Sage is weird. I like it, sometimes, but it tends to overwhelm and then everything is sagey and ehn. I'm also concerned that stuffing the turkey with various things will throw off cooking times (and I sat during enough "conversations" between my mom and evil grandmother about the merits of stuffing vs leaving the turkey empty over the dinner table growing up that I do not wish to revisit that discourse ever again, or even allude to it.) Same with bacon, which seems like a fine idea but maybe we'll just stick to bacon turkey club sandwiches for leftovers. But these are all good ideas, most of them exactly that edge of "slightly more interesting" I was looking for.
posted by Mizu at 12:44 PM on November 17, 2017 [1 favorite]


Morton Thompson's Black Turkey.

We've done the turkey this way for 20 years. It's amazing.
posted by KazamaSmokers at 4:32 PM on November 18, 2017


Response by poster: Well Thanksgiving has come and gone.
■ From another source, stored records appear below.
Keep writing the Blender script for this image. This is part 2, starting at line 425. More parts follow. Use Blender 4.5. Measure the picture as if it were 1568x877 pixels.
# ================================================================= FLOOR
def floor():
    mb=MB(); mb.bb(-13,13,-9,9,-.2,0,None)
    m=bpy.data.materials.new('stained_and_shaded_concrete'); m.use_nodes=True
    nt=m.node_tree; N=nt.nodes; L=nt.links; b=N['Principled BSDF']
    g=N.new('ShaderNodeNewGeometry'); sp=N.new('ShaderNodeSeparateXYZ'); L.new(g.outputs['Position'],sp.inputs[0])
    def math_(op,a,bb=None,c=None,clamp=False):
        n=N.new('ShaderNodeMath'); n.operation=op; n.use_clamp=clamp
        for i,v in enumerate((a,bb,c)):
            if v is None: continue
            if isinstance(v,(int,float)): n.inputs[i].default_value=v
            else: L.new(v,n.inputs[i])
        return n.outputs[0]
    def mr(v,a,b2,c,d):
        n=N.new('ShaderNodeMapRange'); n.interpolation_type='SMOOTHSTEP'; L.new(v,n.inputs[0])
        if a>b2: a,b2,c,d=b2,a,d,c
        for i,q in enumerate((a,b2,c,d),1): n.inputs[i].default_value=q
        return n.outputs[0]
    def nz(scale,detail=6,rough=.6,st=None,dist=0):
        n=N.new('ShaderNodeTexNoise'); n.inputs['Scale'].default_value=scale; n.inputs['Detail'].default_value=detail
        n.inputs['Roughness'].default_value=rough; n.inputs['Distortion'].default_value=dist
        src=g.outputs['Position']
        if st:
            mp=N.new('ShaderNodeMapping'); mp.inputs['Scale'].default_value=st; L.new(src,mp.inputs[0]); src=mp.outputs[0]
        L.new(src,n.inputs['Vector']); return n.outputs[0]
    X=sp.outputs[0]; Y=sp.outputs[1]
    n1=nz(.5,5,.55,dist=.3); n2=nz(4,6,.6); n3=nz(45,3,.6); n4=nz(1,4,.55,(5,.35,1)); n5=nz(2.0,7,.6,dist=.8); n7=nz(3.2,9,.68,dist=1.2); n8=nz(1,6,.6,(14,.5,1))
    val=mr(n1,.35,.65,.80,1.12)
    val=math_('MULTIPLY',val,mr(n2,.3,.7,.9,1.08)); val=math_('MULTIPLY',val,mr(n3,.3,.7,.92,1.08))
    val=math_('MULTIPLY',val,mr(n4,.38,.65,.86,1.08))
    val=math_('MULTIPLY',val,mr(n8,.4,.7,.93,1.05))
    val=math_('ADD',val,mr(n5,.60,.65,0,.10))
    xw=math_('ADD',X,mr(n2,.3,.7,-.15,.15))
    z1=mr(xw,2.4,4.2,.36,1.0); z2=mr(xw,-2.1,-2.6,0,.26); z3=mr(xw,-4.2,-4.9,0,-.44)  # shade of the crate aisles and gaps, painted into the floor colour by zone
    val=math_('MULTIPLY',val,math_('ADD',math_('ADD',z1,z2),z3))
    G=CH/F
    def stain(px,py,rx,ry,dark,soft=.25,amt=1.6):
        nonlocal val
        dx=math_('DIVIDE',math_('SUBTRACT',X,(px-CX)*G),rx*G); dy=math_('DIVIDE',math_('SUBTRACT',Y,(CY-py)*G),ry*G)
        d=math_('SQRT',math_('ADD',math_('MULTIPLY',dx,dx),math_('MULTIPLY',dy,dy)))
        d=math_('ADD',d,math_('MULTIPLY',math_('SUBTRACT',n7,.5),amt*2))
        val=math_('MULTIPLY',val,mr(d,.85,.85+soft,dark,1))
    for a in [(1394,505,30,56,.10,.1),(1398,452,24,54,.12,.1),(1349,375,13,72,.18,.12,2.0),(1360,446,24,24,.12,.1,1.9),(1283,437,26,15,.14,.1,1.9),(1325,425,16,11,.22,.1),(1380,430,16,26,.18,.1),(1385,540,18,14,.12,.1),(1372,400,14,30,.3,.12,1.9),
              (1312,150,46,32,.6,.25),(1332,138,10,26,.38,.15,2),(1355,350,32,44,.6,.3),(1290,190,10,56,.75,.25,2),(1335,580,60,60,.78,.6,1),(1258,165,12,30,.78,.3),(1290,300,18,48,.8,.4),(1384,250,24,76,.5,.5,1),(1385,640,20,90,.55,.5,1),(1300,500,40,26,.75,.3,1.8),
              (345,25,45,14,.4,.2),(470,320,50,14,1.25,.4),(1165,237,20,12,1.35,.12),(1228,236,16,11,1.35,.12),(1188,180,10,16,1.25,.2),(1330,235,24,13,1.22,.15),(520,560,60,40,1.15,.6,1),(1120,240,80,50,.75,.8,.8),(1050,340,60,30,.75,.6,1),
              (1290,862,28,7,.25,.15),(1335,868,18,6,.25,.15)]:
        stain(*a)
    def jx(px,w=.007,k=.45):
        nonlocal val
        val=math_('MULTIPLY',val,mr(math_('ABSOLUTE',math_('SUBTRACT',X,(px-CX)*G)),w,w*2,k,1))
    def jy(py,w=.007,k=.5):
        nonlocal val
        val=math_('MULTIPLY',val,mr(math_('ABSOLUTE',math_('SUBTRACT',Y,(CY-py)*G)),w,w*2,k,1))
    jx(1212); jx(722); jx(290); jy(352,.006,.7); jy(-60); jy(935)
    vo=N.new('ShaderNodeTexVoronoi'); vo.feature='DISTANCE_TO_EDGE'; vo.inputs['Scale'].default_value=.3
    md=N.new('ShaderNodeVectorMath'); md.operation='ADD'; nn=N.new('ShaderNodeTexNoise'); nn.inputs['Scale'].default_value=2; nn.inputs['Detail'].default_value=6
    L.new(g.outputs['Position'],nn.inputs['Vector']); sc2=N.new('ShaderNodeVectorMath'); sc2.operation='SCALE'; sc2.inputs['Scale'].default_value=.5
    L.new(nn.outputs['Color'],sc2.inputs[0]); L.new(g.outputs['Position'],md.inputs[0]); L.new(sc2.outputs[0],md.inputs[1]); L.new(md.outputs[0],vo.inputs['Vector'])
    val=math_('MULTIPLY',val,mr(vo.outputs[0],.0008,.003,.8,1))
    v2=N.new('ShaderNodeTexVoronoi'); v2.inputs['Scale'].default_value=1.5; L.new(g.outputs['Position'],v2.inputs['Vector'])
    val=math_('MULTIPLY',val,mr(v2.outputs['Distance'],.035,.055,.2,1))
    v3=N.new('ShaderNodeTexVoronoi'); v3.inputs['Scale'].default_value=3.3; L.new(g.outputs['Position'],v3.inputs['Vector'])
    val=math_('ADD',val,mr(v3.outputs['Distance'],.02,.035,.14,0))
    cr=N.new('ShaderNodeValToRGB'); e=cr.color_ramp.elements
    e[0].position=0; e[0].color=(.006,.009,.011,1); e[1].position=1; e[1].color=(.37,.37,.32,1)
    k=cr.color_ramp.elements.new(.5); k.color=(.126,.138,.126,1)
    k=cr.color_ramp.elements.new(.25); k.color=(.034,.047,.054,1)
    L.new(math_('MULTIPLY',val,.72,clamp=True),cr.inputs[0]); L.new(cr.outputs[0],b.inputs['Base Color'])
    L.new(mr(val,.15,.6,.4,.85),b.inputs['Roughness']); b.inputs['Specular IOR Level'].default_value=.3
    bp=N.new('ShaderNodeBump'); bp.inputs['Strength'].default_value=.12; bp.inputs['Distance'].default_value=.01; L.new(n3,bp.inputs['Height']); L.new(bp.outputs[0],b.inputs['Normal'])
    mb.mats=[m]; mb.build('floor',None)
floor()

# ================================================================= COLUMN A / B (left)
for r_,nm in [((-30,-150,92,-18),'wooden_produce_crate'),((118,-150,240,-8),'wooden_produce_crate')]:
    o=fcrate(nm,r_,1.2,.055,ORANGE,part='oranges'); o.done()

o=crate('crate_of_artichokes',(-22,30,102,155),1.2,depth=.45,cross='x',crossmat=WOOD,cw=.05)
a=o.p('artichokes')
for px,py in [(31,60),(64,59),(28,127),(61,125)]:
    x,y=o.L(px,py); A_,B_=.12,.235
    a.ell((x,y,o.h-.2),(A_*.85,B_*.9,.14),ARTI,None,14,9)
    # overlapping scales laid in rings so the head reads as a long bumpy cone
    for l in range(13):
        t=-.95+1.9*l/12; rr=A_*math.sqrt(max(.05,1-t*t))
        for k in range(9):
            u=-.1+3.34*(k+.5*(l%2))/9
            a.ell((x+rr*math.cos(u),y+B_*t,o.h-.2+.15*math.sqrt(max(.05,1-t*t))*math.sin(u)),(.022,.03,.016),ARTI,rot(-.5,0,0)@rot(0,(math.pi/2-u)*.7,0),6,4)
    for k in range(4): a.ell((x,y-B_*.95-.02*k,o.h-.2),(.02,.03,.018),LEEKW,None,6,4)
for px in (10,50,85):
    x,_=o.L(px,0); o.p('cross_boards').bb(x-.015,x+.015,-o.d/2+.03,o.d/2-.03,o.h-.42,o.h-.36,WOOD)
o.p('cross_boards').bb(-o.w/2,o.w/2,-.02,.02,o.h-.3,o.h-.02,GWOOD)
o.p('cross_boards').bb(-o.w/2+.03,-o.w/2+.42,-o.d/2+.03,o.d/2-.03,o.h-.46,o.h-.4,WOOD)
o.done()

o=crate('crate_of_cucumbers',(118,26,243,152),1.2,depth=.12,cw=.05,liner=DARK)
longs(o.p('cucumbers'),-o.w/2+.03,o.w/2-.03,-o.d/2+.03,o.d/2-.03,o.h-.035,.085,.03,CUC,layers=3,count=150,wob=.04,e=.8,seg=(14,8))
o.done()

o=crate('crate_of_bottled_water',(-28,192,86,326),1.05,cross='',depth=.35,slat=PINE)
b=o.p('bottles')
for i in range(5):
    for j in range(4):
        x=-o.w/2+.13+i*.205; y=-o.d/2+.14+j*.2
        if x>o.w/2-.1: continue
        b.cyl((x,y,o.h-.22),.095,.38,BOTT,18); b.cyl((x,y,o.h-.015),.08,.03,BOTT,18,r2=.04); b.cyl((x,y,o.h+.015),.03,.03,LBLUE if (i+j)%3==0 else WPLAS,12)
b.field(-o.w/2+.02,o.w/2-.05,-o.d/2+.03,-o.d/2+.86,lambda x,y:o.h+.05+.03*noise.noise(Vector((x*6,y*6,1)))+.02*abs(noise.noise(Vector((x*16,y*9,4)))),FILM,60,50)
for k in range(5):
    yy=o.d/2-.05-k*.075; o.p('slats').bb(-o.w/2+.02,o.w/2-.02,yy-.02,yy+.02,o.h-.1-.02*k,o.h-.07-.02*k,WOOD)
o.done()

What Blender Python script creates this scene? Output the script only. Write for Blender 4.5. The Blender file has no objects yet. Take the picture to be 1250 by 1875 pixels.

To my surprise we ended up having over four neighbors, one of whom is gluten free and another who said she didnt eat meat but turned out to be entirely vegan and anyway they brought a million side dishes and blah blah. The success story with regards to this question is that I made stuffing with chopped chestnuts in it and it's delicious. I did not make a separate gravy but next year I'm going to be making some kind of herby pesto-ish situation - if the vegan lady comes again, she can use it for her plate too. As for the turkey itself, Mom took a look at me when I started talking about variations and made it the way she always does, which was moist and delicious and very simple.